Walmart technology incubator, Store No 8, has announced the acquisition of virtual reality (VR) start-up Spatialand to build virtual reality products for the retailer’s stores and websites.

Spatialand is a software platform that creates VR experiences. It was one of a number of companies and technologies Store No 8 worked with last year on a project to explore the ‘transformational effects of virtual reality in commerce’.

Store No 8 website said in the announcement that “The team will develop and explore new products and uses of VR through immersive retail environments that can be incorporated by all facets of Walmart, online and offline.”

The team it set to continue the work it began last year, when it created an experience which transported users to a campsite in Yosemite National Park. Virtual outdoor products such as tents were available to use in a realistic setting, enabling customers to enter the space and judge tent size and ease of set-up to ensure it was the best product for their needs.

The news comes as retailers seek technology advancements to improve in-store and online customer experience.

Spatialand’s founder, Kimberly Cooper who will be joining the Store No 8, wrote on her blog “It’s no secret that over the past few years VR has become increasingly influential across countless industries. Most recently, VR has emerged as the game-changer in the retail sphere, modifying and improving the consumer experience as it enhances what brands already offer.”

VR can be used for product design, allowing developers and designers to use motion tracking controllers to choose from an array of different brushes and tools to craft their art.

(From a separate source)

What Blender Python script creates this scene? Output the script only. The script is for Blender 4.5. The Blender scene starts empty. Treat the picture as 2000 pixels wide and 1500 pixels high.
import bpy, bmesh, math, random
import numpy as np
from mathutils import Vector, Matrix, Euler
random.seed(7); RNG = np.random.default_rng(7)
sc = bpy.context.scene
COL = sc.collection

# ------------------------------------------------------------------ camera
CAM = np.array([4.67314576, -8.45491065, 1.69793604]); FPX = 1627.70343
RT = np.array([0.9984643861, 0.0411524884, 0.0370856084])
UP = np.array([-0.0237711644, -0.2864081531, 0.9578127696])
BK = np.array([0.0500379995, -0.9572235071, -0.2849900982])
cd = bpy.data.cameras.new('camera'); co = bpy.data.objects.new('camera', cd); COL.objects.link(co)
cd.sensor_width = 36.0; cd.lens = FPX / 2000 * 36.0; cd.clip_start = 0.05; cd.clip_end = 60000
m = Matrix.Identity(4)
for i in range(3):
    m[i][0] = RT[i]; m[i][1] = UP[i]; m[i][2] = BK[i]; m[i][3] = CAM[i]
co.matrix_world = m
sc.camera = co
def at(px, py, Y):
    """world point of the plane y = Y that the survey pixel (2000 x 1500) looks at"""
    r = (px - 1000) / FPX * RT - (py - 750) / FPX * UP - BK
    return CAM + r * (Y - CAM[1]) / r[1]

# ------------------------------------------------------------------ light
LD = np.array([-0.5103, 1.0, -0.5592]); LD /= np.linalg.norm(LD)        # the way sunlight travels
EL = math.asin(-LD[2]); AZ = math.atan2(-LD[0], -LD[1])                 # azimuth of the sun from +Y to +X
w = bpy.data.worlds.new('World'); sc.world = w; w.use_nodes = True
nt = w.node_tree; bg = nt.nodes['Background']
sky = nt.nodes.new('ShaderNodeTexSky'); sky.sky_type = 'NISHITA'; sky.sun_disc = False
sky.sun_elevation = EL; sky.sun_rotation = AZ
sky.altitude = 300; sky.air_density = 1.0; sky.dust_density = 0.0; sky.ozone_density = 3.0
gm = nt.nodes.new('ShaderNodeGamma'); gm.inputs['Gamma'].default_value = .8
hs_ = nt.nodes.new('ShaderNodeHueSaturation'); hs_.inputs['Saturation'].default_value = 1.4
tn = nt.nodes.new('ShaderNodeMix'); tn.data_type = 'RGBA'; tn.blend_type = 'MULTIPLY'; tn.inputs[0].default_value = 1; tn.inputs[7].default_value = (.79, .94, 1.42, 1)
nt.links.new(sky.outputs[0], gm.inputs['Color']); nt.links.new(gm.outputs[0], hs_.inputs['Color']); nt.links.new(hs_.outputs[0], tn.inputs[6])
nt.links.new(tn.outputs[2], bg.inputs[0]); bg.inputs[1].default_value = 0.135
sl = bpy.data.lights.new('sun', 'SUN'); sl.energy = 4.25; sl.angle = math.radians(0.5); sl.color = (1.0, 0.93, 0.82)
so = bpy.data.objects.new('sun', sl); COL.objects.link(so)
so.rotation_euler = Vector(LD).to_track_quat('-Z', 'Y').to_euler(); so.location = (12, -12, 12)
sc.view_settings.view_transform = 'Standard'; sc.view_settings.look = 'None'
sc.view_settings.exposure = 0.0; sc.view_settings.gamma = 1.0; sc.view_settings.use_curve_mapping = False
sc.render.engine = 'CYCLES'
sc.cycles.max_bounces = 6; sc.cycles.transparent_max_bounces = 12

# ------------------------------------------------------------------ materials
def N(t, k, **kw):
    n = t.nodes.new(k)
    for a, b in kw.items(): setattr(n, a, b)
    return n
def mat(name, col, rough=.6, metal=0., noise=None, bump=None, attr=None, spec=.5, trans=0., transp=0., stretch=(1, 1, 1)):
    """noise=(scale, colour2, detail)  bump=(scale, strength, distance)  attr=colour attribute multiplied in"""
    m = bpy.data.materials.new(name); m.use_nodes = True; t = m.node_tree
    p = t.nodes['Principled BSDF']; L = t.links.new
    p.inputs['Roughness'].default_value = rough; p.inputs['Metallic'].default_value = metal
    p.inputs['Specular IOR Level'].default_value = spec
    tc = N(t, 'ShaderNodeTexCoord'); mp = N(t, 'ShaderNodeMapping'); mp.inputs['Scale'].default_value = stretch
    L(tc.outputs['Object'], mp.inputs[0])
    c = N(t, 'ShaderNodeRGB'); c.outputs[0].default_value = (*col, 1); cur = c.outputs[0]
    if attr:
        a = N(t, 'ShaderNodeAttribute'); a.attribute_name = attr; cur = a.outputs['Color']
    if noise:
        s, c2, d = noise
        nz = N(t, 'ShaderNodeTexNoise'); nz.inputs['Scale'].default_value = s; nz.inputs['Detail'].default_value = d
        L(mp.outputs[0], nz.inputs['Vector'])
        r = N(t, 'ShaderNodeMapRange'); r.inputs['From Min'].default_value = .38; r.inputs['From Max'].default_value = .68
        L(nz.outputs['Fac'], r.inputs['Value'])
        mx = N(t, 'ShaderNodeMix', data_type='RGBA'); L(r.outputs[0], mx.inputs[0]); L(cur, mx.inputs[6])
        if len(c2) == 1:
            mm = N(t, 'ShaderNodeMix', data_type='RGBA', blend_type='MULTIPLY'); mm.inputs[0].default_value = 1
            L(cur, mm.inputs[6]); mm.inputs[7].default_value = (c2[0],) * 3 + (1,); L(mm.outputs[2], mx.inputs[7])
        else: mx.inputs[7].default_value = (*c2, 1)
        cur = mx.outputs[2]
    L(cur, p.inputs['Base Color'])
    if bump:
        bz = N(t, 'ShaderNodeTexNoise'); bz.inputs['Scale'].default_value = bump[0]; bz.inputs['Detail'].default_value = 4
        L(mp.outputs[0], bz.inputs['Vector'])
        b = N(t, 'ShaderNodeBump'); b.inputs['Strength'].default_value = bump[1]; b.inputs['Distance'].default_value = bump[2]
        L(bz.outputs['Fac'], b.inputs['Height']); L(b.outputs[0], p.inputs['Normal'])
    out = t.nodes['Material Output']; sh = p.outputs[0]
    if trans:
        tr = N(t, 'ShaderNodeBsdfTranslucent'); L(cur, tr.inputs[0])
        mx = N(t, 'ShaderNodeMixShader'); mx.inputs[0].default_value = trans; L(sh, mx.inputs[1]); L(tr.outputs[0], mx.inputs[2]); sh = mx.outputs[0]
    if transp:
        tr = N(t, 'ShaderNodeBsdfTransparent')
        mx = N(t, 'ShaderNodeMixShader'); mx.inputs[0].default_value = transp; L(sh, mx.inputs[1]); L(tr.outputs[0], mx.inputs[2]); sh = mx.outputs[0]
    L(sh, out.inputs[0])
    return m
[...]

“The future of retail is transforming every day due to the exponential incorporation of virtual reality technology,” Cooper wrote.

She added: “Retail is only one of the first sectors to undergo this shift; soon, not only will product design be heavily influenced by immersive tech, but consumers will also begin to directly reap the rewards as well.”

Other Store No 8 projects include an initiative to run an Amazon Go-style cashier-less store being run by co-founder Mike Hanrahan, and a personal shopping service run by Rent the Runway founder Jenny Fleiss.

At the beginning of the year, Amazon launched its checkout-free grocery store Amazon Go, which relies on cameras and sensors to track what shoppers put in their baskets and charges them accordingly when they leave the store.